Abstract

The first NOAA full-mission reanalysis (RAN1) of the sea surface temperature (SST) from the two Moderate Resolution Imaging Spectroradiometers (MODIS) onboard Terra (24 February 2020–present) and Aqua (4 July 2002–present) was performed. The dataset was produced using the NOAA Advanced Clear-Sky Processor for Ocean (ACSPO) enterprise SST system from Collection 6.1 brightness temperatures (BTs) in three MODIS thermal emissive bands centered at 3.7, 11, and 12 µm with a spatial resolution of 1 km at nadir. In the initial stages of reprocessing, several instabilities in the MODIS SST time series were observed.
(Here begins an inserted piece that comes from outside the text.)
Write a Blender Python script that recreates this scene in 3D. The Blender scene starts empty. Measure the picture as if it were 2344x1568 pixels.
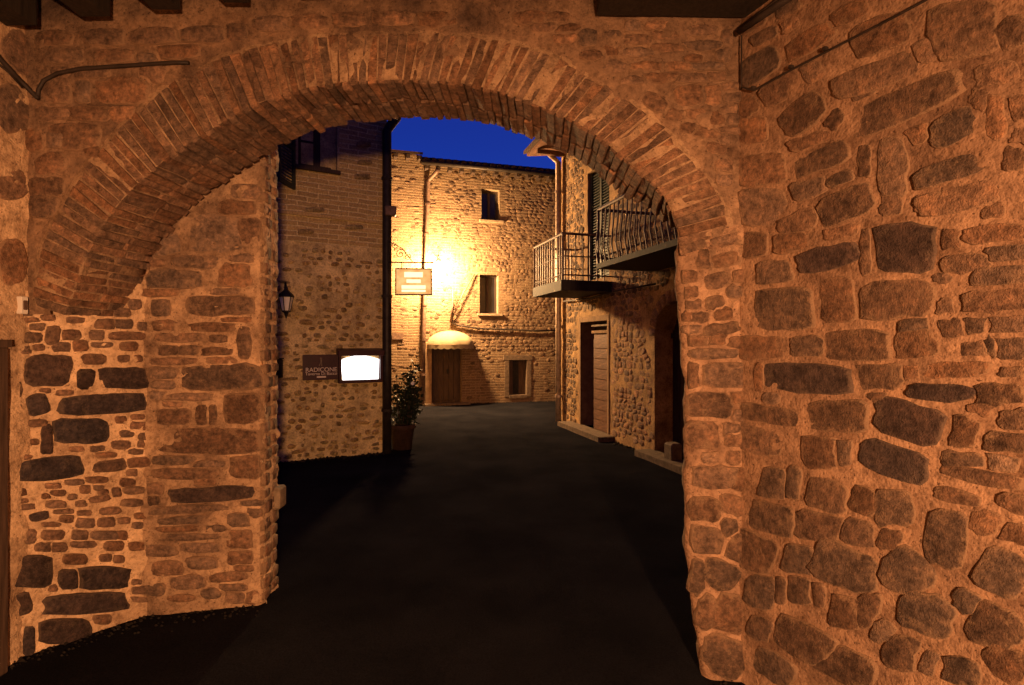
import bpy, bmesh, math, random
from mathutils import Vector, Matrix, noise

SC = bpy.context.scene
COL = SC.collection
RND = random.Random(7)

# ------------------------------------------------------------------ camera
CAM_H = 1.6
F, CX, CY = 1237.0, 1172.0, 784.0          # focal length / centre in units of a 2344 x 1568 picture
cam_d = bpy.data.cameras.new('camera')
cam = bpy.data.objects.new('camera', cam_d)
COL.objects.link(cam)
cam.location = (0, 0, CAM_H)
cam.rotation_euler = (math.pi / 2, 0, 0)
cam_d.sensor_width = 36.0
cam_d.lens = 36.0 * F / 2344.0
cam_d.clip_start = 0.05
cam_d.clip_end = 500
SC.camera = cam

# ------------------------------------------------------------------ sky (blue hour) and exposure
w = bpy.data.worlds.new('World')
SC.world = w
w.use_nodes = True
nt = w.node_tree
nt.nodes.clear()
sky = nt.nodes.new('ShaderNodeTexSky')
sky.sky_type = 'NISHITA'
sky.sun_disc = False
sky.sun_elevation = math.radians(-1.0)
sky.sun_rotation = math.radians(0)
sky.ozone_density = 8.0
sky.dust_density = 0.3
sky.air_density = 1.0
bg = nt.nodes.new('ShaderNodeBackground')
bg.inputs[1].default_value = 0.108
wo = nt.nodes.new('ShaderNodeOutputWorld')
nt.links.new(sky.outputs[0], bg.inputs[0])
nt.links.new(bg.outputs[0], wo.inputs[0])

SC.view_settings.view_transform = 'Standard'
SC.view_settings.look = 'None'
SC.view_settings.exposure = 2.58        # long night exposure
SC.view_settings.gamma = 1.0
SC.render.engine = 'CYCLES'
SC.cycles.use_denoising = True
SC.cycles.max_bounces = 6
SC.cycles.sample_clamp_indirect = 6.0

PASSAGE_LAMP = Vector((0.64, -1.75, 1.44))
PASSAGE_W = 200.0
STREET_W = 480.0

# ------------------------------------------------------------------ small helpers
def px(dx, dy, Y):
    """picture point at forward distance Y -> world point"""
    return Vector(((dx - CX) / F * Y, Y, CAM_H + (CY - dy) / F * Y))

def ground_pt(dx, dy):
    Y = F * CAM_H / (dy - CY)
    return Vector(((dx - CX) / F * Y, Y, 0))

class Plane:
    """vertical wall plane through two ground points; u along, z up, h out (towards the viewer side)"""
    def __init__(s, a, b):
        s.a = Vector((a[0], a[1], 0)); s.b = Vector((b[0], b[1], 0))
        s.d = (s.b - s.a).normalized()
        n = Vector((s.d.y, -s.d.x, 0))
        if n.dot(-s.a) < 0: n = -n
        s.n = n
        s.bulge = None
        s.occ = []
        s.pend = []
    def pt(s, u, z, h=0.0):
        return s.a + s.d * u + s.n * h + Vector((0, 0, z))
    def uz(s, dx, dy, h=0.0):
        r = Vector(((dx - CX) / F, 1.0, (CY - dy) / F))
        o = Vector((0, 0, CAM_H))
        p0 = s.a + s.n * h
        t = (p0 - o).dot(s.n) / r.dot(s.n)
        p = o + r * t
        return (p - s.a).dot(s.d), p.z
    def at(s, dx, dy, h=0.0):
        u, z = s.uz(dx, dy, h)
        return s.pt(u, z, h)

WLOC = {}
def empty(name, loc, label=None, cat=None, group=None, kind=None):
    o = bpy.data.objects.new(name, None)
    o.empty_display_size = 0.2
    COL.objects.link(o)
    o.location = loc
    WLOC[o.name] = Vector(loc)
    tag(o, label, cat, group, kind)
    return o

def tag(o, label=None, cat=None, group=None, kind=None):
    if label: o['label'] = label
    if cat: o['category'] = cat
    if group: o['group'] = group
    if kind: o['kind'] = kind
    return o

def mk(name, verts, faces, mat, parent=None, smooth=False, uvs=None, color=None, origin=None, edge=None):
    verts = [Vector(v) for v in verts]
    if origin is None:
        mn = Vector((min(v.x for v in verts), min(v.y for v in verts), min(v.z for v in verts)))
        mx = Vector((max(v.x for v in verts), max(v.y for v in verts), max(v.z for v in verts)))
        origin = (mn + mx) / 2
    origin = Vector(origin)
    me = bpy.data.meshes.new(name)
    me.from_pydata([v - origin for v in verts], [], faces)
    if uvs:
        lay = me.uv_layers.new(name='uv')
        for l in me.loops:
            lay.data[l.index].uv = uvs[l.vertex_index]
    if edge:
        at = me.attributes.new('edge', 'FLOAT', 'POINT')
        at.data.foreach_set('value', edge)
    if smooth:
        me.polygons.foreach_set('use_smooth', [True] * len(me.polygons))
    me.materials.append(mat)
    me.update()
    o = bpy.data.objects.new(name, me)
    COL.objects.link(o)
    if parent is not None:
        o.parent = parent
        o.location = origin - WLOC[parent.name]
    else:
        o.location = origin
    WLOC[o.name] = origin
    if color: o.color = (*color, 1)
    return o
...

In particular, Terra SSTs and corresponding BTs showed three ‘steps’: two on 30 October 2000 and 2 July 2001 (due to changes in the MODIS operating mode) and one on 25 April 2020 (due to a change in its nominal blackbody temperature, BBT, from 290 to 285 K). Additionally, spikes up to several tenths of a kelvin were observed during the quarterly warm-up/cool-down (WUCD) exercises, when the Terra MODIS BBT was varied. Systematic gradual drifts of ~0.025 K/decade were also seen in both Aqua and Terra SSTs over their full missions due to drifting BTs. These calibration instabilities were mitigated by debiasing MODIS BTs using the time series of observed minus modeled (‘O-M’) BTs. The RAN1 dataset was evaluated via comparisons with various in situ SSTs. The data meet the NOAA specifications for accuracy (±0.2 K) and precision (0.6 K), often by a wide margin, in a clear-sky ocean domain of 19–21%. The long-term SST drift is typically less than 0.01 K/decade for all MODIS SSTs, except for the daytime ‘subskin’ SST, for which the drift is ~0.02 K/decade. The MODIS RAN1 dataset is archived at NOAA CoastWatch and updated monthly in a delayed mode with a latency of two months. Additional archival with NASA JPL PO.DAAC is being discussed.